◆ **Stated problem**
Print the lines of the data, starting with the first, up to and including the line where "tag(o, 'pale and" appears.

[begin Record excerpts]

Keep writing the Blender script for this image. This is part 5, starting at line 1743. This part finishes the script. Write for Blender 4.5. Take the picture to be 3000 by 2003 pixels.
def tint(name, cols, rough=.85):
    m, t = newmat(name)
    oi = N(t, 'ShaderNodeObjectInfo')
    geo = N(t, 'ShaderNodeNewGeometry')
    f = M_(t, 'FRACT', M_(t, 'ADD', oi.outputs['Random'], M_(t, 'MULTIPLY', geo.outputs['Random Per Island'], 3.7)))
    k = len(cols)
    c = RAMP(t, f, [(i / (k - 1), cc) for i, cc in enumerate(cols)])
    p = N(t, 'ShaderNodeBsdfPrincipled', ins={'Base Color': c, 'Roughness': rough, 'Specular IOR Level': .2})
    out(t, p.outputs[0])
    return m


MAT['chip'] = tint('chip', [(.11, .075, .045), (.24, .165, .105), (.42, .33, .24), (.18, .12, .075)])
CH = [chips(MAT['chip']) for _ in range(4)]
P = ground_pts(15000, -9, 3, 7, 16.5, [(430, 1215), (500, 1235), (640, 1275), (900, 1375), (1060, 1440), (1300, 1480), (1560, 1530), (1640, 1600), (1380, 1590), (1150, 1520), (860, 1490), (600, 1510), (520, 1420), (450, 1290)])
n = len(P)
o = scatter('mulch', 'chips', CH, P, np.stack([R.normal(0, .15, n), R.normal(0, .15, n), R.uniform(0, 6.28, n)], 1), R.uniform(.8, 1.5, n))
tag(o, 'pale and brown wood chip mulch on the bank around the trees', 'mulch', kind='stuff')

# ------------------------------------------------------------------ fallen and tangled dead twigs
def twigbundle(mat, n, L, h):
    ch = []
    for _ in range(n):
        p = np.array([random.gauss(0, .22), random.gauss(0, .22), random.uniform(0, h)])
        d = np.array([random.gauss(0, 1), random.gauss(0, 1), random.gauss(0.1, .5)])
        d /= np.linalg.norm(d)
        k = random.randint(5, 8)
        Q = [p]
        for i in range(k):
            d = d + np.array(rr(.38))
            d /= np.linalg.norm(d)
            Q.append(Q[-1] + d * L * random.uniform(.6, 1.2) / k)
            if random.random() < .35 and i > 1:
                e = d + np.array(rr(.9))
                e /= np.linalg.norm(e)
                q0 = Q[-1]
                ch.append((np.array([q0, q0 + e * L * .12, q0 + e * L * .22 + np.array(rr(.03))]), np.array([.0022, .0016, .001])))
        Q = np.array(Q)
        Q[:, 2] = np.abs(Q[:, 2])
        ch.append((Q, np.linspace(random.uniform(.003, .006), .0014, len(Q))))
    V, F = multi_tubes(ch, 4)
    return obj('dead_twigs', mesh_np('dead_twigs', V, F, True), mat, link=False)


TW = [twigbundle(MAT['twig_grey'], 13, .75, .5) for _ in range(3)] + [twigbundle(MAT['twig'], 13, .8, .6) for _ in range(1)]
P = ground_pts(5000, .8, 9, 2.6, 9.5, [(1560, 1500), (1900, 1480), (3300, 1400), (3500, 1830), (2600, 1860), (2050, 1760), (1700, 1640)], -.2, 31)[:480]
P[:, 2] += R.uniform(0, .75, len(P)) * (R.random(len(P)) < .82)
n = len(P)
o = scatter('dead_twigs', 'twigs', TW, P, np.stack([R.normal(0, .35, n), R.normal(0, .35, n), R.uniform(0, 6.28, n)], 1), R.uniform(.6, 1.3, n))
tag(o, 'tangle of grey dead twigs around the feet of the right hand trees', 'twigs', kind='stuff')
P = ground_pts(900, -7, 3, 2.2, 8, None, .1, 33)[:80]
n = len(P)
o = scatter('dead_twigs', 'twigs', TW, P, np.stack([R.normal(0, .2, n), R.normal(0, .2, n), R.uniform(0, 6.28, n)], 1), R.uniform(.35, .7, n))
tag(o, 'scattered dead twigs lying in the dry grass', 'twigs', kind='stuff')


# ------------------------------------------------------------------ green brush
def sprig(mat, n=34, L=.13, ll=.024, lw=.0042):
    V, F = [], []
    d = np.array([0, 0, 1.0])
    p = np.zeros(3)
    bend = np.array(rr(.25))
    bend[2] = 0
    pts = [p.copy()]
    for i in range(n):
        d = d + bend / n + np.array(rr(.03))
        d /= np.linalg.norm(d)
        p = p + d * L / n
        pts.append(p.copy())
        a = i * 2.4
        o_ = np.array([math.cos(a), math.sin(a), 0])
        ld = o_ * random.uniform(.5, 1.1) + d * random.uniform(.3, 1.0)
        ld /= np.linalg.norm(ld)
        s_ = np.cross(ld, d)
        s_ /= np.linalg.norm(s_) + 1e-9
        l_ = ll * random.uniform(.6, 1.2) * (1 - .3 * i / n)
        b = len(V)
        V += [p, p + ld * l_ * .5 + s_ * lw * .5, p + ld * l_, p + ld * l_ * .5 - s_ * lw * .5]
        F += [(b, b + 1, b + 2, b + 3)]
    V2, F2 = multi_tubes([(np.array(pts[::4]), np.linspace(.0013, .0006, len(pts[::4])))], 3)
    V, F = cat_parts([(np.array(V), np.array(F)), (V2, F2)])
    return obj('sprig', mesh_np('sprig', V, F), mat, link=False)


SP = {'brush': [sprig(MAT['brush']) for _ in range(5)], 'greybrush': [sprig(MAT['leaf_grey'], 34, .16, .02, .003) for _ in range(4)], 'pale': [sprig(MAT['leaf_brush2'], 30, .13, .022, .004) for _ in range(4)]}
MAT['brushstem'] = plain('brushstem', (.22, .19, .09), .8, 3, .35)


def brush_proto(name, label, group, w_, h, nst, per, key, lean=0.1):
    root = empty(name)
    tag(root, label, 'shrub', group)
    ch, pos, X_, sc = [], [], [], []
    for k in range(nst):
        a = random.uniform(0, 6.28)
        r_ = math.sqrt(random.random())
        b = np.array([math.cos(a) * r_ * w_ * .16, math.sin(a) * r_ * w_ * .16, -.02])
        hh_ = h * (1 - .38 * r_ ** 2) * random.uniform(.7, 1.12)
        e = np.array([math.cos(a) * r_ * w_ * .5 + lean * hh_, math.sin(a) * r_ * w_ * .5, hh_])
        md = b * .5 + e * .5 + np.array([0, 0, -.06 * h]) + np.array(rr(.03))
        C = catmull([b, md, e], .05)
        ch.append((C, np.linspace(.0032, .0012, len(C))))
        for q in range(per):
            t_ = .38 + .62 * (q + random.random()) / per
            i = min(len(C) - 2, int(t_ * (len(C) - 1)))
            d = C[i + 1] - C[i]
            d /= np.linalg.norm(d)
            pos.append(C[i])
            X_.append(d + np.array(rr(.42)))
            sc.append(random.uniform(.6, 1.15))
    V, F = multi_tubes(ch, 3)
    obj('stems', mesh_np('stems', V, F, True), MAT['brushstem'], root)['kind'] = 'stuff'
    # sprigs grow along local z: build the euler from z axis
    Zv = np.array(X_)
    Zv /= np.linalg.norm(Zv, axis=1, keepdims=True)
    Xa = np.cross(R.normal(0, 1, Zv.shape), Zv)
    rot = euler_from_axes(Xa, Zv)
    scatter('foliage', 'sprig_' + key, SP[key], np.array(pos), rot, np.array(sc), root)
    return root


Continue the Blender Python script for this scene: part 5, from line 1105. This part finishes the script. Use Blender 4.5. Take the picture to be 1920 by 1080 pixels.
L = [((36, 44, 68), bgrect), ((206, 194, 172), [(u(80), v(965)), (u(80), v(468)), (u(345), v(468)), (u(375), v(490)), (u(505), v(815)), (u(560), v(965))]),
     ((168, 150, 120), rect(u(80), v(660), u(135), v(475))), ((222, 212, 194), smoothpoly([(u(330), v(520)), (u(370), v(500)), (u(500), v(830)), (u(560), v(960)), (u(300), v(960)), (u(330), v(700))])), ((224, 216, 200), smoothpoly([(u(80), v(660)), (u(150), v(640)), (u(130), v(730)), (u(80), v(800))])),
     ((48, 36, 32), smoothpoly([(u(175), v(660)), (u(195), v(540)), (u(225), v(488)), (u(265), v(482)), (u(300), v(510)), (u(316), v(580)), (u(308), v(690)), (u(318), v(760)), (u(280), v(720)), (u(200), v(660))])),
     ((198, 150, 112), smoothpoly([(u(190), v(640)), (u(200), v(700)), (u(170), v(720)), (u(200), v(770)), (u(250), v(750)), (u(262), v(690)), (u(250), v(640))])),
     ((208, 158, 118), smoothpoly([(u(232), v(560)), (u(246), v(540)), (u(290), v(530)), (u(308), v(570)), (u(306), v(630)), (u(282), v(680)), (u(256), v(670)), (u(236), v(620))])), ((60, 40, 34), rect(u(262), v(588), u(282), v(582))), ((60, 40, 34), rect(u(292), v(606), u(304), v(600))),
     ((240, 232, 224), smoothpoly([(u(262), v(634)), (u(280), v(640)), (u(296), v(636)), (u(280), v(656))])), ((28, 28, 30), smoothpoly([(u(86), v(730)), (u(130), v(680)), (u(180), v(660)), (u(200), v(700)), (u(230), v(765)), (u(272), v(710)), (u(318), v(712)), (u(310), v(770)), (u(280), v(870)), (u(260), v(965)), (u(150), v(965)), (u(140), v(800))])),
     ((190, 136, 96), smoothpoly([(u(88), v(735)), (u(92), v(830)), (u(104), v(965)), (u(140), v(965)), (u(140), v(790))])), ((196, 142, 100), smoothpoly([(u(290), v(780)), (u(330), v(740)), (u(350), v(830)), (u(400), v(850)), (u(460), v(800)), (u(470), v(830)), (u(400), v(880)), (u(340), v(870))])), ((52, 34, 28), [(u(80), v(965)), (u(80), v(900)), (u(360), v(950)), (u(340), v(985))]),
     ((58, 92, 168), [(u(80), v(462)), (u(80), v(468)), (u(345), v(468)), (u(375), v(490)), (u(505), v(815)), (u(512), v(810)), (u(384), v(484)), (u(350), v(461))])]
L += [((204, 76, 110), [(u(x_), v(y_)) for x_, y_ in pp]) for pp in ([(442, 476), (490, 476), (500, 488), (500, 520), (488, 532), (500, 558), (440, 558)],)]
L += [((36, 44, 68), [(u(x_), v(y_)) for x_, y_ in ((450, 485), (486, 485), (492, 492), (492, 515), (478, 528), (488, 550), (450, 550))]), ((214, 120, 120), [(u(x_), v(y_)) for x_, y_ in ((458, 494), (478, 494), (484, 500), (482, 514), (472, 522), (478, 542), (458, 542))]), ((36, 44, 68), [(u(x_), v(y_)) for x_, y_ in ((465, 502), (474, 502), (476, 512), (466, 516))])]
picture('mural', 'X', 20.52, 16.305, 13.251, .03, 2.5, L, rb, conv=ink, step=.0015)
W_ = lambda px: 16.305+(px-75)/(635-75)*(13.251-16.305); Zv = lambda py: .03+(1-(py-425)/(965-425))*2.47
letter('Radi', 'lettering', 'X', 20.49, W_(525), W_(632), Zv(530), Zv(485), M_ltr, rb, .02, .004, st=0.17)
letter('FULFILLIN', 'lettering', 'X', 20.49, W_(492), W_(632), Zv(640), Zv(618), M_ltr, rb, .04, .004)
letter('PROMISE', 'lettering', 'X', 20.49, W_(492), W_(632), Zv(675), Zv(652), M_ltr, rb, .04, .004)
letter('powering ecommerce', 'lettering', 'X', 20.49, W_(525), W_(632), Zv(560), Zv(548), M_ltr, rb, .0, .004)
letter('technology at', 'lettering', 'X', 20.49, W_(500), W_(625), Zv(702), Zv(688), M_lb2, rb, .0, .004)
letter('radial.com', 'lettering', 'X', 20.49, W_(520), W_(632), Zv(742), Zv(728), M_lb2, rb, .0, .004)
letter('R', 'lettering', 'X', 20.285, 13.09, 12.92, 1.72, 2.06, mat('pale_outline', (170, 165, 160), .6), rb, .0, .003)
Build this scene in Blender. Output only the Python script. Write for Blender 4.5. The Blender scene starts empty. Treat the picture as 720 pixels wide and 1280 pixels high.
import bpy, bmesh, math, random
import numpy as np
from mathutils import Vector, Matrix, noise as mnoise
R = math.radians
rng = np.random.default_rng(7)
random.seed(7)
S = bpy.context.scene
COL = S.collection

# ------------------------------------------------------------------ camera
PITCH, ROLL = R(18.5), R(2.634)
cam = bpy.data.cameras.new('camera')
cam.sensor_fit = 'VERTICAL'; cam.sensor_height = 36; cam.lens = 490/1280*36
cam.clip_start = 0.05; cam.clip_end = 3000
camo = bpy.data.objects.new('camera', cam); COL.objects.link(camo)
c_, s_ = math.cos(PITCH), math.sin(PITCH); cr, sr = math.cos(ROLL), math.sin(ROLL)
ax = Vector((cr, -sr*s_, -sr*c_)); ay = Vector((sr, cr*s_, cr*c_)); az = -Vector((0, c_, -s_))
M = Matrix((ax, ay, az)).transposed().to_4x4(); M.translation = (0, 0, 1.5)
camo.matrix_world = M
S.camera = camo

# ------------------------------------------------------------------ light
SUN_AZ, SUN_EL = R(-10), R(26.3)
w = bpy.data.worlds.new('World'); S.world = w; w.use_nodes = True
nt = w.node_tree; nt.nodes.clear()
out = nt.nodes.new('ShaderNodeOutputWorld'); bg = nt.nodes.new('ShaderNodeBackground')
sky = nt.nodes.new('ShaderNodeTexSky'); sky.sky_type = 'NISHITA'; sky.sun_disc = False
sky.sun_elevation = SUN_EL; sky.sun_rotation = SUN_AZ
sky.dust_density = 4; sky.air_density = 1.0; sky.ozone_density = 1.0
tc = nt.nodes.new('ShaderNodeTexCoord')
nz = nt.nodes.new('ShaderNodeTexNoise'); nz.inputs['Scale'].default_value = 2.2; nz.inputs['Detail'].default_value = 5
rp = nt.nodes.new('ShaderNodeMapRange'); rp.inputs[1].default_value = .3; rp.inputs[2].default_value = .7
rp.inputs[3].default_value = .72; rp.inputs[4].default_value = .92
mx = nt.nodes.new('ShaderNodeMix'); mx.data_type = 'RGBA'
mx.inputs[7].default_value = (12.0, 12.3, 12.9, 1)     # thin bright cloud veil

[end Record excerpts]

◆ **Written reply**
Keep writing the Blender script for this image. This is part 5, starting at line 1743. This part finishes the script. Write for Blender 4.5. Take the picture to be 3000 by 2003 pixels.
def tint(name, cols, rough=.85):
    m, t = newmat(name)
    oi = N(t, 'ShaderNodeObjectInfo')
    geo = N(t, 'ShaderNodeNewGeometry')
    f = M_(t, 'FRACT', M_(t, 'ADD', oi.outputs['Random'], M_(t, 'MULTIPLY', geo.outputs['Random Per Island'], 3.7)))
    k = len(cols)
    c = RAMP(t, f, [(i / (k - 1), cc) for i, cc in enumerate(cols)])
    p = N(t, 'ShaderNodeBsdfPrincipled', ins={'Base Color': c, 'Roughness': rough, 'Specular IOR Level': .2})
    out(t, p.outputs[0])
    return m


MAT['chip'] = tint('chip', [(.11, .075, .045), (.24, .165, .105), (.42, .33, .24), (.18, .12, .075)])
CH = [chips(MAT['chip']) for _ in range(4)]
P = ground_pts(15000, -9, 3, 7, 16.5, [(430, 1215), (500, 1235), (640, 1275), (900, 1375), (1060, 1440), (1300, 1480), (1560, 1530), (1640, 1600), (1380, 1590), (1150, 1520), (860, 1490), (600, 1510), (520, 1420), (450, 1290)])
n = len(P)
o = scatter('mulch', 'chips', CH, P, np.stack([R.normal(0, .15, n), R.normal(0, .15, n), R.uniform(0, 6.28, n)], 1), R.uniform(.8, 1.5, n))
tag(o, 'pale and brown wood chip mulch on the bank around the trees', 'mulch', kind='stuff')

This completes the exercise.